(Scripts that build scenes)

★ ★ ★ ★

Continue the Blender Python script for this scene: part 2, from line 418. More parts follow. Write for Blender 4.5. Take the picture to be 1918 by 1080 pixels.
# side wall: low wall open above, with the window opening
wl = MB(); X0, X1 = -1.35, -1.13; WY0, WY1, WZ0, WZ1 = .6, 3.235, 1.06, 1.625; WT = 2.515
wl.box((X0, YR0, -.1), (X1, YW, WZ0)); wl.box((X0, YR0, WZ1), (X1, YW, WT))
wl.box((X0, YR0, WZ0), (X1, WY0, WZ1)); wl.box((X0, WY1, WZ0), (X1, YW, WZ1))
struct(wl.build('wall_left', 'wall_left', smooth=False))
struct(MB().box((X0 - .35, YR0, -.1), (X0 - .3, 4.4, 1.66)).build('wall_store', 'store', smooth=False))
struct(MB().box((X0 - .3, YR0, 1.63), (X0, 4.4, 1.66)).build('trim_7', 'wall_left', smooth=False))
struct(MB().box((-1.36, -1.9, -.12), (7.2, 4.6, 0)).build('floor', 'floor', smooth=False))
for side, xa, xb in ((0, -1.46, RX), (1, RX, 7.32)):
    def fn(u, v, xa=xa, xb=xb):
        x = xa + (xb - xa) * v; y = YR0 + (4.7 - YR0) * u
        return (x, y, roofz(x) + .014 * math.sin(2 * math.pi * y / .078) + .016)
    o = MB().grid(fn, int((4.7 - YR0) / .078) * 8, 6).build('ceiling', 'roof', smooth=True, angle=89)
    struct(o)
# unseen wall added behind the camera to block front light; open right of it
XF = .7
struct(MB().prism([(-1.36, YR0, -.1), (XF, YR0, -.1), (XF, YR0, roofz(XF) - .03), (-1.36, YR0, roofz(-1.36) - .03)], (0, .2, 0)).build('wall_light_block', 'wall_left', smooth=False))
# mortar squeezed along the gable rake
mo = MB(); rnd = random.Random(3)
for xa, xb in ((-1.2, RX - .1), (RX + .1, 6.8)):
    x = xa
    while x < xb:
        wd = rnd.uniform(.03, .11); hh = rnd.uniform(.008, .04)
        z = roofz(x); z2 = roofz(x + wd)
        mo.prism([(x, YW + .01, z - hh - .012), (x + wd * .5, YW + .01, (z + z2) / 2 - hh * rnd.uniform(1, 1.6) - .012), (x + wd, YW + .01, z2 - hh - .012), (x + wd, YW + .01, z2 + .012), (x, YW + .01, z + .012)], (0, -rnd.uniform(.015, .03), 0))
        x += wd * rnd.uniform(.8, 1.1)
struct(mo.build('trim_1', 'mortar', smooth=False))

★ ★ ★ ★

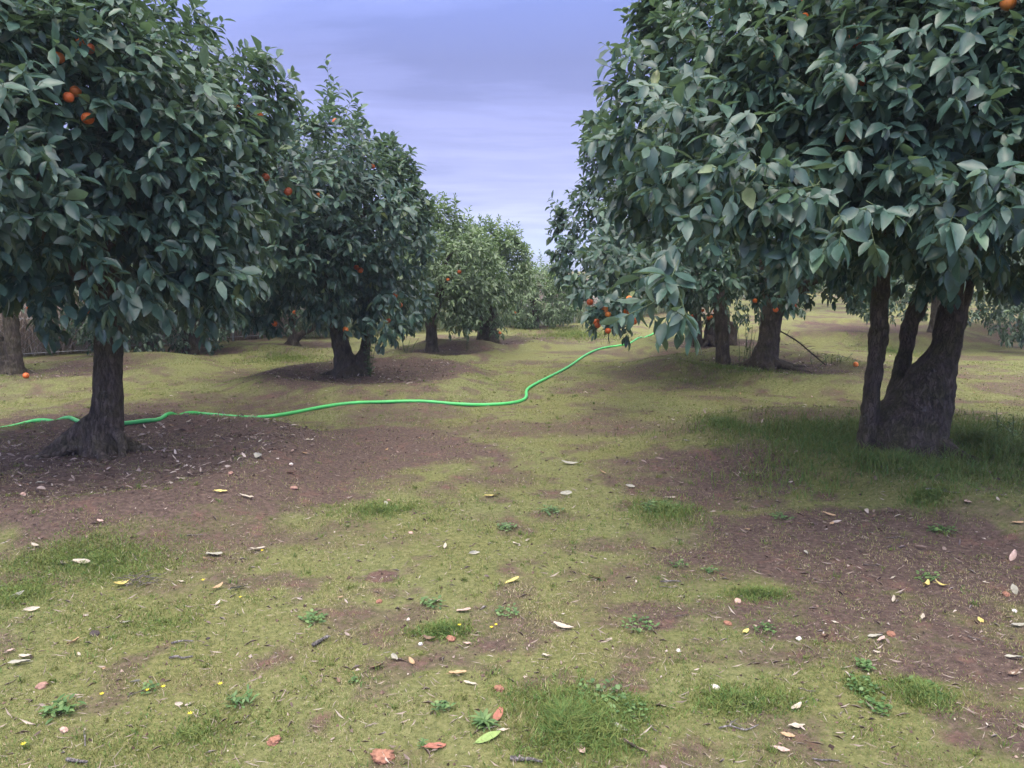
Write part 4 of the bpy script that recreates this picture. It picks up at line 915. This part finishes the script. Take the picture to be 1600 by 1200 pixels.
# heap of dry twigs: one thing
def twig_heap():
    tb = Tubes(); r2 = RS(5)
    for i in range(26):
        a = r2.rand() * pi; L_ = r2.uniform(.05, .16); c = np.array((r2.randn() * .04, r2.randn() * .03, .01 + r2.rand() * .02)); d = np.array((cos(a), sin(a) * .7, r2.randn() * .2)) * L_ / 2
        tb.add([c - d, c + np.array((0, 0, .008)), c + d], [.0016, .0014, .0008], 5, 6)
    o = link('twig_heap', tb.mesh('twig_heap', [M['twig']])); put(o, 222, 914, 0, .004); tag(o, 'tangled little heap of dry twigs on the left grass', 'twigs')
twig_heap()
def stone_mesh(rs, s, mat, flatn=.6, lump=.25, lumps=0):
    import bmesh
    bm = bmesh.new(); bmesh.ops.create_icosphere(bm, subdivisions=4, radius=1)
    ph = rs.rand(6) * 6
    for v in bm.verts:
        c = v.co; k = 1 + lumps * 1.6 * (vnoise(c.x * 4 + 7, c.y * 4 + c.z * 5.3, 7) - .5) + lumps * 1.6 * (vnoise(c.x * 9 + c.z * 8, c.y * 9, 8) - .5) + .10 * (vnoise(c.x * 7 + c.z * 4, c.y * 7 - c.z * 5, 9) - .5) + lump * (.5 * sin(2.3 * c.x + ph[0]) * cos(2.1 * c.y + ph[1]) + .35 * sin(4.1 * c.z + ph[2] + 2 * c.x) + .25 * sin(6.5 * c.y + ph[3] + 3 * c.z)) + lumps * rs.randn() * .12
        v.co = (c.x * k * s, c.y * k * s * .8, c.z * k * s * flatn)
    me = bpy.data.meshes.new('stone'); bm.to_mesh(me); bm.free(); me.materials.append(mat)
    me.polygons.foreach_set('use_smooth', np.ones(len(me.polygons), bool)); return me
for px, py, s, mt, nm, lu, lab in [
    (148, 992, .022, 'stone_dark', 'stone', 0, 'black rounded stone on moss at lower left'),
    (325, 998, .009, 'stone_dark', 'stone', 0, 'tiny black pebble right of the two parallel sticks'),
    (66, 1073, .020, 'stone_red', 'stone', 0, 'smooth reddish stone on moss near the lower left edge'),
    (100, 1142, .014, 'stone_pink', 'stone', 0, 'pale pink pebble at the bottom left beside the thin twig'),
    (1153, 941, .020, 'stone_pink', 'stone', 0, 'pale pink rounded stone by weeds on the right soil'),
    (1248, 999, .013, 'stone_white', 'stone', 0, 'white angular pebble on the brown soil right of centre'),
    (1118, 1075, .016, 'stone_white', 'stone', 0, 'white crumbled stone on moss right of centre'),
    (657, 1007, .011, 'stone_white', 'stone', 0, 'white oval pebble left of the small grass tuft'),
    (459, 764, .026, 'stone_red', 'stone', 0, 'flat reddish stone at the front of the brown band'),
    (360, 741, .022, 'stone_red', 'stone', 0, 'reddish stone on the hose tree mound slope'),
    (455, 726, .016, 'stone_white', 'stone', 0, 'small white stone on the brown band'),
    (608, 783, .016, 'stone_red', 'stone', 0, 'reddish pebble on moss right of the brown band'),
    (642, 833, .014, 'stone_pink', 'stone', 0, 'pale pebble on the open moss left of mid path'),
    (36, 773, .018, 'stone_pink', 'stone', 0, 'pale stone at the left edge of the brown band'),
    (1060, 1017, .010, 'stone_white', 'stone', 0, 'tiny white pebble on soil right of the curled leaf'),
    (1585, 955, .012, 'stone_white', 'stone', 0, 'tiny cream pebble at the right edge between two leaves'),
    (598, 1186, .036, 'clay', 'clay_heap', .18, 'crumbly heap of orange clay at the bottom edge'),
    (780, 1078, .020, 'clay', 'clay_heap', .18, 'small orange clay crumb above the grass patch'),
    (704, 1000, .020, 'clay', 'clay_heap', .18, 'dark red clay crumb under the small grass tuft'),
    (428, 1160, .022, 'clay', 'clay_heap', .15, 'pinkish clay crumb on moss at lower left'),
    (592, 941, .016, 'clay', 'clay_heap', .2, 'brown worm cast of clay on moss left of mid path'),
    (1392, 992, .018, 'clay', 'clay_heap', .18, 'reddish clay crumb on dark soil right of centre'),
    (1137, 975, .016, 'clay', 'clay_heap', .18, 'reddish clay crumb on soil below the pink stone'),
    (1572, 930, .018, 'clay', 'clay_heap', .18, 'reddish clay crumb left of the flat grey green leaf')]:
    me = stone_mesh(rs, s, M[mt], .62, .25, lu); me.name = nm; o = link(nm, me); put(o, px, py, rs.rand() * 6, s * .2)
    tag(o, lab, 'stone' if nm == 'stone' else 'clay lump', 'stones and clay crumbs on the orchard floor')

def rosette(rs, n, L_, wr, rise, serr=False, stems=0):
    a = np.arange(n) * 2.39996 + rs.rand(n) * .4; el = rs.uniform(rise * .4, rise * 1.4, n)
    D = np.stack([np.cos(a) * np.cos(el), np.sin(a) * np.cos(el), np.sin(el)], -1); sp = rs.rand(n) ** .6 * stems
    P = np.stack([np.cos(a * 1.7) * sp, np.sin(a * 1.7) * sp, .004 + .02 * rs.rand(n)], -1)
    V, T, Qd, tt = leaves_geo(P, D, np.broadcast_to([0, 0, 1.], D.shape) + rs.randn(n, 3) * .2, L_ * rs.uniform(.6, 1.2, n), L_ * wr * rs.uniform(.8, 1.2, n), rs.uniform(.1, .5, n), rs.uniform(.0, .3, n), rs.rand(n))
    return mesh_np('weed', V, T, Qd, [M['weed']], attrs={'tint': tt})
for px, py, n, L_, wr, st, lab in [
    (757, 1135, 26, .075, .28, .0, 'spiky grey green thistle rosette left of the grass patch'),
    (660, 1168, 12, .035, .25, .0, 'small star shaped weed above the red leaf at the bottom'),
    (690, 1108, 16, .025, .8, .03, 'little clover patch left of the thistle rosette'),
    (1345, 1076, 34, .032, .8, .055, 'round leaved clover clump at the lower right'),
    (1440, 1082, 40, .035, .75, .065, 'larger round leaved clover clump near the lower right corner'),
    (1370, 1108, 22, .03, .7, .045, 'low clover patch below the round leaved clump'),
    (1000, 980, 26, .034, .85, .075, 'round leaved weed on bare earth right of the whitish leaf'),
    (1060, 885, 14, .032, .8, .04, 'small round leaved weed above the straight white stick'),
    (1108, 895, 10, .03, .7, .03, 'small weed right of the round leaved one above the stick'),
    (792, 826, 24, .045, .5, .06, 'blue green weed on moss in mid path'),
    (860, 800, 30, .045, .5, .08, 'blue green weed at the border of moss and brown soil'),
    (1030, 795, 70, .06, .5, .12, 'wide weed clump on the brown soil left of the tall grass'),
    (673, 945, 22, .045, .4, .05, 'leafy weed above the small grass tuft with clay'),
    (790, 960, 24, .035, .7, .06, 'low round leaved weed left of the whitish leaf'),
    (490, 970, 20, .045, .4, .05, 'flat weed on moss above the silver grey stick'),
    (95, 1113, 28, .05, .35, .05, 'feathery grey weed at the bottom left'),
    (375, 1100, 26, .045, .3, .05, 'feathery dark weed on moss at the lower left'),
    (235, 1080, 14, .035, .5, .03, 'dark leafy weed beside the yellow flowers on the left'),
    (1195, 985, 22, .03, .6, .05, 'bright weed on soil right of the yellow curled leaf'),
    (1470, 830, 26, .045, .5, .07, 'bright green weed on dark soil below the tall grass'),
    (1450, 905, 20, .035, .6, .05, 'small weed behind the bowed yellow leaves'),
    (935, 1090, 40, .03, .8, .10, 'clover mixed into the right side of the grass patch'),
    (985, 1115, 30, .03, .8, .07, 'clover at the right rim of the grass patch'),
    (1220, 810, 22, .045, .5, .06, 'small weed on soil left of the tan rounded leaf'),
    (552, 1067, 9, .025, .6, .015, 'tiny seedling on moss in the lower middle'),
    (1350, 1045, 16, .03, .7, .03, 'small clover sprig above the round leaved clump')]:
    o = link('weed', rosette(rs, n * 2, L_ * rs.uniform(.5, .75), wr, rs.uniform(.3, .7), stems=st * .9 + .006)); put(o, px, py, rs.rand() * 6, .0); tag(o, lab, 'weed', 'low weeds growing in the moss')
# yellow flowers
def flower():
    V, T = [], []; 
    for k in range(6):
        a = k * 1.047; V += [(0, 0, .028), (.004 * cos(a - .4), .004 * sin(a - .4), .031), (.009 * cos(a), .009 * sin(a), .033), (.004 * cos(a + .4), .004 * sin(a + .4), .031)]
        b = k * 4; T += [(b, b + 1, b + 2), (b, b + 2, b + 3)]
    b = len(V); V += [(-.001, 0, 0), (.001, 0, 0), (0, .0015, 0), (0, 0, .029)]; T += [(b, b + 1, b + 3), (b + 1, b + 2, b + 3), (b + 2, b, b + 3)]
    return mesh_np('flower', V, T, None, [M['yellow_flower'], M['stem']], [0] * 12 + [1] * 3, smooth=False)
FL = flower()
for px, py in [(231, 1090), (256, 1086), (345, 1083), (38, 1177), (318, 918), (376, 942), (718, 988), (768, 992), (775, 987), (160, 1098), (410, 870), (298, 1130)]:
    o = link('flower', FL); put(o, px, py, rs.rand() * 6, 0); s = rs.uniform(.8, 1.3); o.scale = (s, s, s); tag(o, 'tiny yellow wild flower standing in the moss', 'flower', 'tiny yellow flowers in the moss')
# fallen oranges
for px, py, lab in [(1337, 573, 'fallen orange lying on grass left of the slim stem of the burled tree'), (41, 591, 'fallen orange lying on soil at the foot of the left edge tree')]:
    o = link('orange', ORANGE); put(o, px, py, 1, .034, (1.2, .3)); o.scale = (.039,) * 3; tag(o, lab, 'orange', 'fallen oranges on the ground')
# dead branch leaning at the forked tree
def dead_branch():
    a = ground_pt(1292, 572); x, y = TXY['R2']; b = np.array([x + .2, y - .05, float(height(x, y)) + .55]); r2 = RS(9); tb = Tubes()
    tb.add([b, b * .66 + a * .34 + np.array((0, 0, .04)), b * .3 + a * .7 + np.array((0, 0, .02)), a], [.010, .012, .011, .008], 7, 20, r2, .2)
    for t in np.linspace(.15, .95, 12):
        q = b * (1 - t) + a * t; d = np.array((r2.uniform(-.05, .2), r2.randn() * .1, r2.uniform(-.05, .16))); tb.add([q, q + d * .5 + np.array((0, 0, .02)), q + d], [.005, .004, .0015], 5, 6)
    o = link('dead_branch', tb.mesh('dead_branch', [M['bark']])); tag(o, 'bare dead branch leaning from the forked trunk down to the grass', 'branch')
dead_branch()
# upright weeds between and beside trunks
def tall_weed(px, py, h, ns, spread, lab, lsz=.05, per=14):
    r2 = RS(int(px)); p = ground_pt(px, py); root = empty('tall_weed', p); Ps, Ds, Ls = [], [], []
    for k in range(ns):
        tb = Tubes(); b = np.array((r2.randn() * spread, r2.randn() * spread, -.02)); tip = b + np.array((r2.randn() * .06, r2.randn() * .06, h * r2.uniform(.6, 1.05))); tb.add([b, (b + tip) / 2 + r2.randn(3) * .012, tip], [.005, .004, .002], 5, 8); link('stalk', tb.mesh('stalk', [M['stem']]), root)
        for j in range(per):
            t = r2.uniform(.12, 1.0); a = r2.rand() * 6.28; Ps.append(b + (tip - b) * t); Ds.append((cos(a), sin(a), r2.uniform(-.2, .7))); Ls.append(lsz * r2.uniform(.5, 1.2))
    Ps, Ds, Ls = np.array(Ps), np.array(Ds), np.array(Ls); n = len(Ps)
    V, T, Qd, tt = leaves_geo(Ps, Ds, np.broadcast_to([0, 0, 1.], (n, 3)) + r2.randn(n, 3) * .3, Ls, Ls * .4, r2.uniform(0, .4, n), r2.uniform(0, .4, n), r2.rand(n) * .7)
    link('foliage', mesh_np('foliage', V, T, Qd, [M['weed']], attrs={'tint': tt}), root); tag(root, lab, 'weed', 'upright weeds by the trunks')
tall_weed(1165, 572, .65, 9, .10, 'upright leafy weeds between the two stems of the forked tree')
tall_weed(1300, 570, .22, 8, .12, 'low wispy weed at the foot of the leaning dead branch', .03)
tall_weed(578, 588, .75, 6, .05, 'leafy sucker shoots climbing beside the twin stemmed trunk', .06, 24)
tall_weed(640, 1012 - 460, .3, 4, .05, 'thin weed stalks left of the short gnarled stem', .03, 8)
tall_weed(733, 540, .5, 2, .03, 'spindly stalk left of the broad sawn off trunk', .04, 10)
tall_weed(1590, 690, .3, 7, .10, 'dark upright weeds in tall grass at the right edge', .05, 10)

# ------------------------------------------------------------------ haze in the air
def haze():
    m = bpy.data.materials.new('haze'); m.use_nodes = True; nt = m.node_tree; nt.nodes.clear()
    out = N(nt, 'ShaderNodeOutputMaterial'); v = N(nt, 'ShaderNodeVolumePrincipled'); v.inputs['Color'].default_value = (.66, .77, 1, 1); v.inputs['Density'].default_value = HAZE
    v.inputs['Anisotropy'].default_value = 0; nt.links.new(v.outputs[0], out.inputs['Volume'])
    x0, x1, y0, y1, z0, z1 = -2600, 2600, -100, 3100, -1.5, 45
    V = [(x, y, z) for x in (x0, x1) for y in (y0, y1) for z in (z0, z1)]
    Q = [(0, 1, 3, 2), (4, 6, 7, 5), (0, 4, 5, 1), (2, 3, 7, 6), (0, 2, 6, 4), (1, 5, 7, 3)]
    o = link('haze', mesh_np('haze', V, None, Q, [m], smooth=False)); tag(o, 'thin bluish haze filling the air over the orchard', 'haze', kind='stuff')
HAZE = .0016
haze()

★ ★ ★ ★

Challenge
From the records above, retype only the lines starting at the line that contains "Continue the Blender" and ending at the line that contains "wl.box((X0, YR0, WZ0), (X1, WY0, WZ1));", both included.

Expected output
Continue the Blender Python script for this scene: part 2, from line 418. More parts follow. Write for Blender 4.5. Take the picture to be 1918 by 1080 pixels.
# side wall: low wall open above, with the window opening
wl = MB(); X0, X1 = -1.35, -1.13; WY0, WY1, WZ0, WZ1 = .6, 3.235, 1.06, 1.625; WT = 2.515
wl.box((X0, YR0, -.1), (X1, YW, WZ0)); wl.box((X0, YR0, WZ1), (X1, YW, WT))
wl.box((X0, YR0, WZ0), (X1, WY0, WZ1)); wl.box((X0, WY1, WZ0), (X1, YW, WZ1))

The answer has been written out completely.